What started as a consortium to reverse engineer the AutoCAD file format has matured into an essential developer for a variety of design technologies. 

Autodesk CEO Carl Bass once called the Open Design Alliance (ODA) “the arms merchant for my enemies.” When he made that statement more than 10 years ago, nobody disputed the claim. Founded in 1998 as the OpenDWG Alliance, the original goal was simple: reverse engineer the .dwg file format used in AutoCAD so Autodesk competitors could read/write AutoCAD drawings.

Elysium CADdoctor is one of hundreds of software products that uses the Teigha development platform from the Open Design Alliance. (Source: Elysium)
Elysium CADdoctor is one of hundreds of software products that uses the Teigha development platform from the Open Design Alliance. (Source: Elysium)

Today’s ODA is a far cry from the organization that once placed a full-page ad in the Wall Street Journal as an act of defiance toward Autodesk.
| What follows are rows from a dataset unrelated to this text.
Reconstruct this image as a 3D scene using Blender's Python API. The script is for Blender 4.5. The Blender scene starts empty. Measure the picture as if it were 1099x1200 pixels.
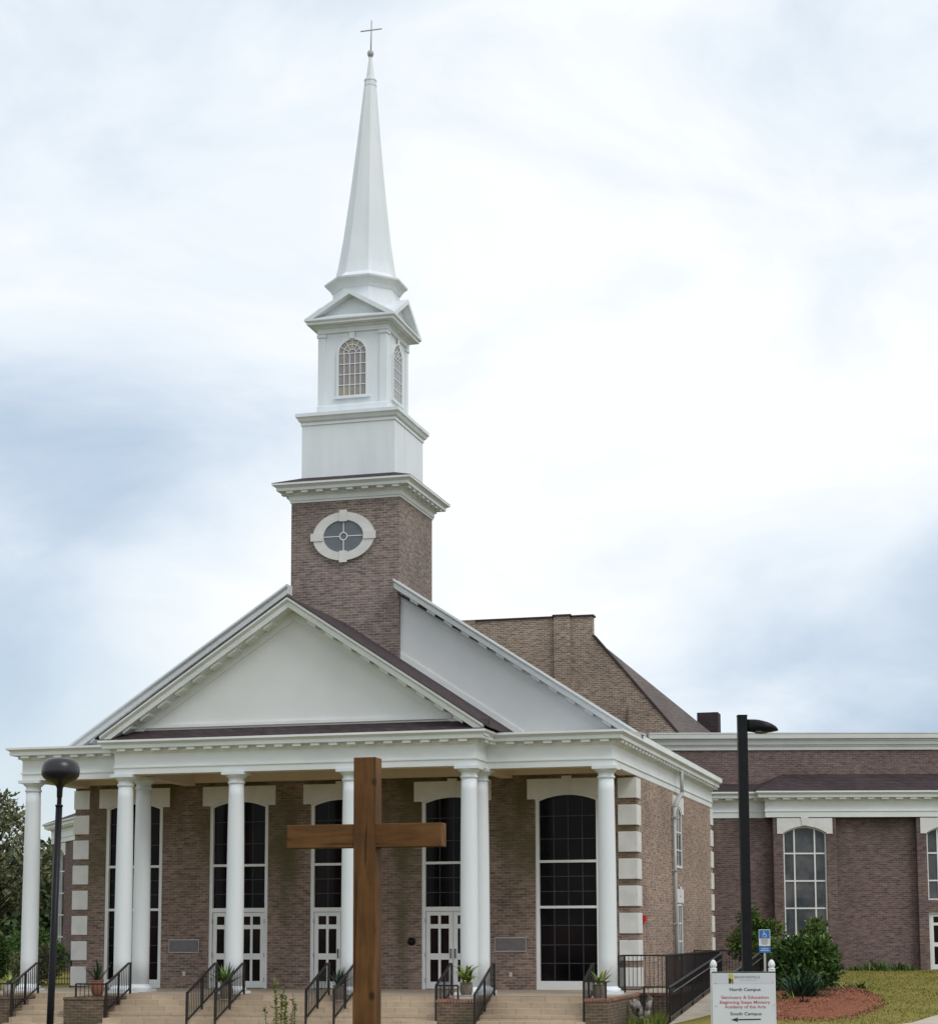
import bpy, math, random
from mathutils import Vector, Matrix
R = math.radians
scene = bpy.context.scene
COL = scene.collection

# ------------------------------------------------------------------ camera
YAW, PITCH, ROLL = 0.2628, 0.12249, -0.00341
fw = Vector((-math.sin(YAW)*math.cos(PITCH), math.cos(YAW)*math.cos(PITCH), math.sin(PITCH)))
rt = Vector((math.cos(YAW), math.sin(YAW), 0))
up = rt.cross(fw)
rt2 = rt*math.cos(ROLL) + up*math.sin(ROLL)
up2 = rt2.cross(fw)
cam = bpy.data.cameras.new('camera')
cam.sensor_fit = 'HORIZONTAL'; cam.sensor_width = 36.0
cam.lens = 2231.2/1099*36
cam.shift_x = (549.5-556.7)/1099
cam.shift_y = (815.0-600)/1099
cam.clip_start = 0.5; cam.clip_end = 6000
co = bpy.data.objects.new('camera', cam); COL.objects.link(co)
m = Matrix(((rt2.x, up2.x, -fw.x, 17.6376), (rt2.y, up2.y, -fw.y, -47.0922), (rt2.z, up2.z, -fw.z, 1.6473), (0, 0, 0, 1)))
co.matrix_world = m
scene.camera = co

# ------------------------------------------------------------------ world: overcast sky with broken cloud
SUN_AZ, SUN_EL = R(58), R(48)          # azimuth from -Y (front) towards +X
sdir = Vector((math.sin(SUN_AZ)*math.cos(SUN_EL), -math.cos(SUN_AZ)*math.cos(SUN_EL), math.sin(SUN_EL)))
world = bpy.data.worlds.new('World'); scene.world = world; world.use_nodes = True
nt = world.node_tree; nt.nodes.clear()
def wn(t, **k):
    n = nt.nodes.new(t)
    for a, b in k.items(): setattr(n, a, b)
    return n
wl = nt.links.new
out = wn('ShaderNodeOutputWorld')
sky = wn('ShaderNodeTexSky', sky_type='NISHITA', sun_disc=False)
sky.sun_elevation = SUN_EL; sky.sun_rotation = math.atan2(sdir.x, sdir.y)
bg1 = wn('ShaderNodeBackground'); bg1.inputs[1].default_value = 0.10
wl(sky.outputs[0], bg1.inputs[0])
tc = wn('ShaderNodeTexCoord')
mp = wn('ShaderNodeMapping'); mp.inputs['Scale'].default_value = (1.0, 1.0, 2.0)
wl(tc.outputs['Generated'], mp.inputs['Vector'])
ns = wn('ShaderNodeTexNoise'); ns.inputs['Scale'].default_value = 5.0; ns.inputs['Detail'].default_value = 8.0; ns.inputs['Roughness'].default_value = 0.55; ns.inputs['Distortion'].default_value = 0.5
wl(mp.outputs[0], ns.inputs['Vector'])
def mth(op, a, b=None, clamp=False):
    n = wn('ShaderNodeMath', operation=op); n.use_clamp = clamp
    for i, x in enumerate((a, b)):
        if x is None: continue
        if isinstance(x, (int, float)): n.inputs[i].default_value = x
        else: wl(x, n.inputs[i])
    return n.outputs[0]
def bank(d, inner, amp):               # a bank of thicker or thinner cloud round a direction of the sky
    v = wn('ShaderNodeVectorMath', operation='DOT_PRODUCT')
    n2 = wn('ShaderNodeVectorMath', operation='NORMALIZE'); wl(tc.outputs['Generated'], n2.inputs[0])
    wl(n2.outputs[0], v.inputs[0]); v.inputs[1].default_value = Vector(d).normalized()
    mr = wn('ShaderNodeMapRange', interpolation_type='SMOOTHSTEP')
    wl(v.outputs['Value'], mr.inputs[0]); mr.inputs[1].default_value = math.cos(R(inner)); mr.inputs[2].default_value = 1.0
    mr.inputs[3].default_value = 0.0; mr.inputs[4].default_value = amp
    return mr.outputs[0]
dens = ns.outputs[0]
for d, a, amp in (((-.47, .86, .21), 9, .12), ((-.50, .85, .30), 11, .09), ((-.40, .88, .26), 6, .06), ((-.49, .87, .085), 7, .26), ((-.02, .99, .10), 5, .05), ((-.05, .99, .14), 7, .20), ((.03, .99, .12), 7, .14), ((-.03, .95, .33), 7, .05),
                  ((-.14, .93, .35), 12, -.13), ((-.33, .87, .38), 10, .03), ((-.38, .90, .13), 6, -.14), ((-.08, .97, .27), 7, -.10)):
    dens = mth('ADD', dens, bank(d, a, amp))
rp = wn('ShaderNodeValToRGB'); rp.color_ramp.elements[0].position = .36; rp.color_ramp.elements[1].position = .92
rp.color_ramp.elements[0].color = (.90, .925, .945, 1); rp.color_ramp.elements[1].color = (.42, .53, .67, 1)
e = rp.color_ramp.elements.new(.57); e.color = (.745, .81, .875, 1)
wl(dens, rp.inputs[0])
bg2 = wn('ShaderNodeBackground'); bg2.inputs[1].default_value = 1.0
wl(rp.outputs[0], bg2.inputs[0])
# open blue patches low in the sky
blue = mth('ADD', bank((-.47, .88, .085), 8, .3), bank((.0, .995, .12), 5, .12), True)
cov = mth('SUBTRACT', 0.95, blue, True)
mx = wn('ShaderNodeMixShader'); wl(cov, mx.inputs[0]); wl(bg1.outputs[0], mx.inputs[1]); wl(bg2.outputs[0], mx.inputs[2])
wl(mx.outputs[0], out.inputs[0])
# ------------------------------------------------------------------ sun (soft, through cloud)
sl = bpy.data.lights.new('sun', 'SUN'); sl.energy = 1.15; sl.angle = R(24); sl.color = (1.0, .97, .93)
so = bpy.data.objects.new('sun', sl); COL.objects.link(so); so.location = (40, -30, 60)
so.rotation_euler = (-sdir).to_track_quat('-Z', 'Y').to_euler()
# ------------------------------------------------------------------ exposure
scene.view_settings.view_transform = 'Standard'; scene.view_settings.look = 'None'
scene.view_settings.exposure = 0.2; scene.view_settings.gamma = 1.0
scene.cycles.max_bounces = 6

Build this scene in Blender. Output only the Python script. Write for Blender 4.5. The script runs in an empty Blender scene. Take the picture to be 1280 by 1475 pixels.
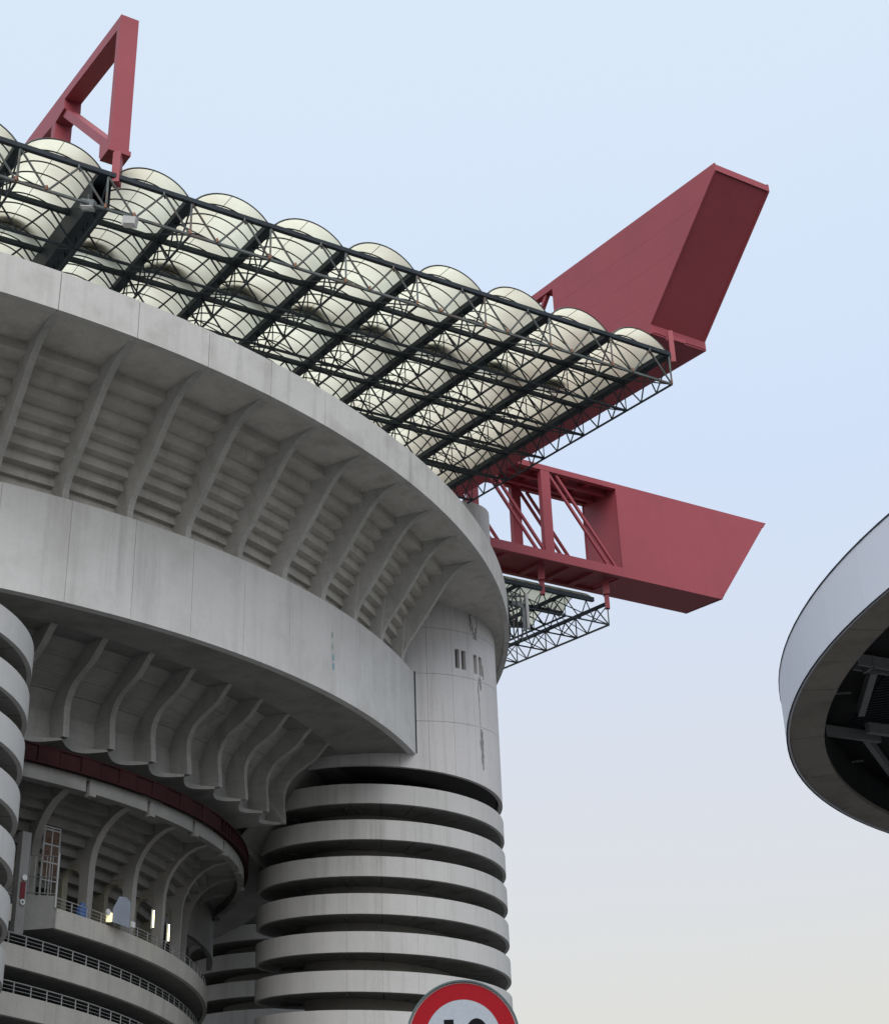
import bpy, math, random
from math import sin, cos, pi, radians as rad
from mathutils import Vector, Matrix
random.seed(7)
S = bpy.context.scene
COL = S.collection

# ------------------------------------------------------------------ camera
# world: x right, y away from the photographer, z up, origin at the photographer's eye; ground at z = -1.6
PITCH, ROLL = rad(26.346), rad(-2.094)
fw = Vector((0, cos(PITCH), sin(PITCH)))
up0 = Vector((0, -sin(PITCH), cos(PITCH)))
rt0 = Vector((1, 0, 0))
rt = rt0 * cos(ROLL) + up0 * sin(ROLL)
up = -rt0 * sin(ROLL) + up0 * cos(ROLL)
cd = bpy.data.cameras.new('camera')
cam = bpy.data.objects.new('camera', cd)
COL.objects.link(cam)
M = Matrix((rt, up, -fw)).transposed().to_4x4()
cam.matrix_world = M
cd.sensor_fit = 'VERTICAL'
cd.sensor_height = 24
cd.lens = 2166 / 1475 * 24
cd.clip_start = 0.1
cd.clip_end = 4000
S.camera = cam

# ------------------------------------------------------------------ sky and sun
W = bpy.data.worlds.new('World')
S.world = W
W.use_nodes = True
nt = W.node_tree
nt.nodes.clear()
SUN_EL, SUN_AZ = 37, 3      # degrees; azimuth measured from behind the camera towards its right
out = nt.nodes.new('ShaderNodeOutputWorld')
sky = nt.nodes.new('ShaderNodeTexSky')
sky.sky_type = 'NISHITA'
sky.sun_disc = False
sky.sun_elevation = rad(SUN_EL)
sky.sun_rotation = rad(180 - SUN_AZ)
sky.dust_density = 5
bg1 = nt.nodes.new('ShaderNodeBackground')
bg1.inputs['Strength'].default_value = 0.09
nt.links.new(sky.outputs[0], bg1.inputs[0])
tc = nt.nodes.new('ShaderNodeTexCoord')
sp = nt.nodes.new('ShaderNodeSeparateXYZ')
nt.links.new(tc.outputs['Generated'], sp.inputs[0])
noi = nt.nodes.new('ShaderNodeTexNoise')      # very soft overcast mottling
noi.inputs['Scale'].default_value = 2.6
noi.inputs['Detail'].default_value = 3
nt.links.new(tc.outputs['Generated'], noi.inputs['Vector'])
ma = nt.nodes.new('ShaderNodeMath')
ma.operation = 'MULTIPLY_ADD'
ma.inputs[1].default_value = 0.07
nt.links.new(noi.outputs['Fac'], ma.inputs[0])
nt.links.new(sp.outputs['Z'], ma.inputs[2])
rp = nt.nodes.new('ShaderNodeValToRGB')
nt.links.new(ma.outputs[0], rp.inputs[0])
els = rp.color_ramp.elements
stops = [(0.0, (.60, .57, .52)), (.15, (.750, .745, .695)), (.25, (.725, .745, .785)), (.37, (.685, .750, .865)),
         (.50, (.655, .765, .950)), (.74, (.715, .830, .965)), (1.0, (.98, 1.0, 1.0))]
els[0].position, els[0].color = stops[0][0], (*stops[0][1], 1)
els[1].position, els[1].color = stops[-1][0], (*stops[-1][1], 1)
for p_, c_ in stops[1:-1]:
    e_ = els.new(p_)
    e_.color = (*c_, 1)
bg2 = nt.nodes.new('ShaderNodeBackground')
bg2.inputs['Strength'].default_value = 0.80
nt.links.new(rp.outputs[0], bg2.inputs[0])
mx = nt.nodes.new('ShaderNodeMixShader')
mx.inputs[0].default_value = 0.93
nt.links.new(bg1.outputs[0], mx.inputs[1])
nt.links.new(bg2.outputs[0], mx.inputs[2])
nt.links.new(mx.outputs[0], out.inputs[0])

sd = bpy.data.lights.new('sun', 'SUN')
sd.energy = 1.5
sd.angle = rad(50)
sd.color = (1, .965, .92)
sun = bpy.data.objects.new('sun', sd)
COL.objects.link(sun)
sv = Vector((sin(rad(SUN_AZ)) * cos(rad(SUN_EL)), -cos(rad(SUN_AZ)) * cos(rad(SUN_EL)), sin(rad(SUN_EL))))
sun.rotation_euler = sv.to_track_quat('Z', 'Y').to_euler()
sun.location = (0, 0, 100)

S.view_settings.view_transform = 'Standard'
S.view_settings.look = 'None'
S.view_settings.exposure = 0.38
S.view_settings.gamma = 1
S.view_settings.use_curve_mapping = False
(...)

Today the ODA publishes a technology platform capable of serving as the foundation for complete software products, using its open version of the .dwg file format as one of three data formats it actively supports. More than 1200 members use the ODA Teigha development environment to build graphics utilities and full software products for Windows, Linux, and Mac plus four mobile platforms. The ODA’s continued support for the .dwg format has cemented its leadership as the primary data format for 2D engineering vector data. There is at least one application running ODA technology today that has more than 1 million installations, and many more in the tens if not hundreds of thousands. A development value chain is emerging: ODA member Graebert Software uses Teigha technology to publish its own CAD software; it also provides CAD technology to other vendors, including DraftSight for Dassault Systèmes and the new Onshape cloud-based MCAD.

This week ODA developers gathered in Prague for their annual conference. A survey in advance of the conference confirms the wide variety of interests the ODA now supports. Forty percent of member companies need cloud-based rendering; 40% also said they need support for 3D PDF import/export. Thirty percent of the membership wants ODA to support the use of point cloud data in .dwg files, and 30% want support for model-based documentation (MBD) technology, where annotated 2D drawings for the shop floor are automatically generated from 3D models.

Under the leadership of ODA veteran Neil Peterson, members will get what they want. The alliance has just finished an initial implementation of a PRC read/write library; PRC being the ISO standard format for storing 3D data inside a PDF file. The other top interests are also under development.

Cloud technology is today’s holy grail. Autodesk leads the major CAD vendors in supporting it. But it is not trivial to create cloud technology from formerly desktop-bound applications; they have to be decoupled piece by piece from reliance on a single client. With a newer code base and no need to protect the legacy of any single piece of software, the ODA is well positioned to provide its members with the cloud-based technology required of next-generation CAD software.